One by one, however, the barricades have gone, checkpoints
have disappeared, and summary stops gave way to random checks which too became
less and less frequent. We are not
completely free of these security measures, but there is certainly reason to
feel freer than we were, less on account of the downgrading of these mechanisms
than the removal of principal threat. The barricades could of course come. They could go away too, perhaps even permanently. That requires two hands; two hands belonging to two people or two communities. There's no reconciliation where reconciliation-need does not exist and where such need is non-existent, typically, no-need people will play a game called 'Let There Be No Healing And Let Non-Healing Begin With Me'.
Conflicts leave scars, some visible and some not. There is greater scar-visibility in places
where the fighting was most intense, in our case, the Northern and Eastern
parts of the country. This conflict,
nevertheless, spilled over the relevant boundaries in many ways. First, anything and anyone was ‘fair game’ to
the LTTE. The Central Bank was attacked,
a President was assassinated, and therefore the point does not require
elaboration. It ‘spilled out’ because
those who had to take out the enemy and save fellow-citizens came from all
parts of the country. Economies depended
on the salaries of the troops, and their death or maiming caused grief. Yes, some
scars are more visible than others.
We move on, though. As so we should. That which was damaged gets rebuilt. The dead are remembered by those they left
behind. Grief is not a collective thing. It is personal, regardless of the
identity of the dead or the aggrieved; regardless of loyalties and preferred
political outcomes. If we lamented mass
slaughter in greater degrees of collectiveness then, we now focus, if at all,
on our individual losses. Here in
Colombo, as the city becomes more beautiful by the day, conflict-signs have all
but disappeared.
Invisible, however, does not mean ‘non-existent’. There are times, for example, that we
remember, if something triggers reflection.
Today is a day like that, as the second anniversary of war-end is celebrated. Remembrance came to me in a different way,
though. I saw a young man on crutches. I
immediately thought, ‘Johnny Batta’, the name given to the anti-personnel mine
that the LTTE buried in their thousands all over the Vanni and which cost
hundreds of soldiers their legs.
I remembered, then, the tireless and dangerous work carried
out by the security forces to clear the Vanni of landmines, one square inch at
a time, with no map or reliable information about location, those responsible
for burying being dead or (naturally) averse to offered guide-services. My thoughts also went to a day in either
April or May 2009.
At that time, the LTTE leadership had decided that it could
no longer depend on the support of Tamils living in areas under their control. The days of volunteering were long gone. The retreat that began when the LTTE lost
Silavathura marked the beginning of comprehensive hostage taking.
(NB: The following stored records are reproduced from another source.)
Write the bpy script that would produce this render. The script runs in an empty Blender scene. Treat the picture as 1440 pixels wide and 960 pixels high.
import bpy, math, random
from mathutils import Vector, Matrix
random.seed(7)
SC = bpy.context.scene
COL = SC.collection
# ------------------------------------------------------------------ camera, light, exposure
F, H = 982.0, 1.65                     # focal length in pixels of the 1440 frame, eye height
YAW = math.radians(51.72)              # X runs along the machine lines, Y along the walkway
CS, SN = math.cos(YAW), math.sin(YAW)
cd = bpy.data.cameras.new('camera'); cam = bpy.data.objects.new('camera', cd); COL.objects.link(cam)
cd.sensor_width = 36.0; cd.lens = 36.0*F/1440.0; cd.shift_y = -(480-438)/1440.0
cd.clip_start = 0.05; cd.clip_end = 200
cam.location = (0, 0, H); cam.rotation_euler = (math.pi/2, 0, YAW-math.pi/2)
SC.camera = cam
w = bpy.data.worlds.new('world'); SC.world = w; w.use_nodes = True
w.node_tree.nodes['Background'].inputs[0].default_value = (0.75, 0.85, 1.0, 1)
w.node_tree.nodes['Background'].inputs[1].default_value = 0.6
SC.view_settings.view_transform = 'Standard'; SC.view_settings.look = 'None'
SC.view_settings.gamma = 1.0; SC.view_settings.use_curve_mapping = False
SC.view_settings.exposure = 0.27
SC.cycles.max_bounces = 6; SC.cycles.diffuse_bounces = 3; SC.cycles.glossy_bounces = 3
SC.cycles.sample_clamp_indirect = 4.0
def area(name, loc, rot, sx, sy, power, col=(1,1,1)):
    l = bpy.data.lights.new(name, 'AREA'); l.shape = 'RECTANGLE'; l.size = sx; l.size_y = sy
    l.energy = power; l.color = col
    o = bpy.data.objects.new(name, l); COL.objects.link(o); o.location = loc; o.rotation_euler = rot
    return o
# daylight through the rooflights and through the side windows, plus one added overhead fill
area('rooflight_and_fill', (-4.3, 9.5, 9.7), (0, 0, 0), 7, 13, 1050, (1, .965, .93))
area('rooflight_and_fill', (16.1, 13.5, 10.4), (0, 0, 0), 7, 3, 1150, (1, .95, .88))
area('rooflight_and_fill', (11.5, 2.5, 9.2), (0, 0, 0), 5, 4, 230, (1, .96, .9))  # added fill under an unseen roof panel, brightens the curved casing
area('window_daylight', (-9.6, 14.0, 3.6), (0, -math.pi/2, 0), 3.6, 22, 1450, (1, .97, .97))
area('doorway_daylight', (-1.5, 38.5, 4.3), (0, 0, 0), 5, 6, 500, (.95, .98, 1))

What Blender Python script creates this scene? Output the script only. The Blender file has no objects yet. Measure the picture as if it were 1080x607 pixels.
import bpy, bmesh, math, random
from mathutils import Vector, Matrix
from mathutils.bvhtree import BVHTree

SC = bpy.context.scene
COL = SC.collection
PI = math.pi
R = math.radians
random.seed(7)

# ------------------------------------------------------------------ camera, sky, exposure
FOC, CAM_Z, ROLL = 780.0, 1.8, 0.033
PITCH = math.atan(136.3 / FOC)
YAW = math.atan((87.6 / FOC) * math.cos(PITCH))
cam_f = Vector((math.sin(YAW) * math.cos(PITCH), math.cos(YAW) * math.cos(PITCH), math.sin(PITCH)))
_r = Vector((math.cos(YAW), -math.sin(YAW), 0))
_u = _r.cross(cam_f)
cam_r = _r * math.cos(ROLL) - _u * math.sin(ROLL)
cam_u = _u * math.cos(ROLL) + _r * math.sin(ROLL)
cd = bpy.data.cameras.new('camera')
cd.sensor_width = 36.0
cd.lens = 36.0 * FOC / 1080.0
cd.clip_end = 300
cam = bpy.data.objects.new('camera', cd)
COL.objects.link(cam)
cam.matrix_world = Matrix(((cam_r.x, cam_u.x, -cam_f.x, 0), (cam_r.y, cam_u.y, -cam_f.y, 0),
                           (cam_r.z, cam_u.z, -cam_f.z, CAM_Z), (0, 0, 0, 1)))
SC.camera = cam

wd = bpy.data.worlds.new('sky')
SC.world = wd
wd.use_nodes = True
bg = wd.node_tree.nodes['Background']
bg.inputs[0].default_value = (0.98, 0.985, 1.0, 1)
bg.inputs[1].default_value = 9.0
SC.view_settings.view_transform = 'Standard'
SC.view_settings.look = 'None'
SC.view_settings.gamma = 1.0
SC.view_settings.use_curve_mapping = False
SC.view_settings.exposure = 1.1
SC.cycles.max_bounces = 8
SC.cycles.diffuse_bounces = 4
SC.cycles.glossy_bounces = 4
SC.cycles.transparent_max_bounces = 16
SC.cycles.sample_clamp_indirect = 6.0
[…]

All civilians
had to flee with the LTTE leadership. As
the troops moved relentlessly forward, the LTTE had to increase the speed of
retreat. They were hampered by the slow. They knew they could only be as fast
as the slowest in the group. The
slowest, naturally, were those who had lost their legs to the very devices the
LTTE had planted to stop or delay their pursuers. There was an easy solution. ‘Easy’ because it
was the LTTE that had to come up with it and because the LTTE is what many
always knew believed it was.
Some 40 women, all on crutches since they had all lost at
least one leg, were ordered to get into a bus.
Then they blew it up. They were
all Tamils; Tamil civilians injured by devices set by terrorists in the name of
liberating the Tamil people, terrorists supported by word, action and funds by
sections of the Sri Lankan Tamil Diaspora and whose crimes were regularly
whitewashed or responded to with silence by the Tamil National Alliance. They were all, in one massive flash of fire
and brutality unburdened of all scars, visible and invisible.
We are told to be grateful for small mercies. We are told
not to complain about the lack of shoes, because some people don’t have
feet. These are ‘grin and bear’
recommendations. They are not always sourced to a will to subjugate though.
Right now, I believe those who can walk and dance are
blessed. Thinking of the 40 plus women
whose bodies were broken to pieces and who were instantly robbed of the right
to dream, I think even those without legs, can feel blessed.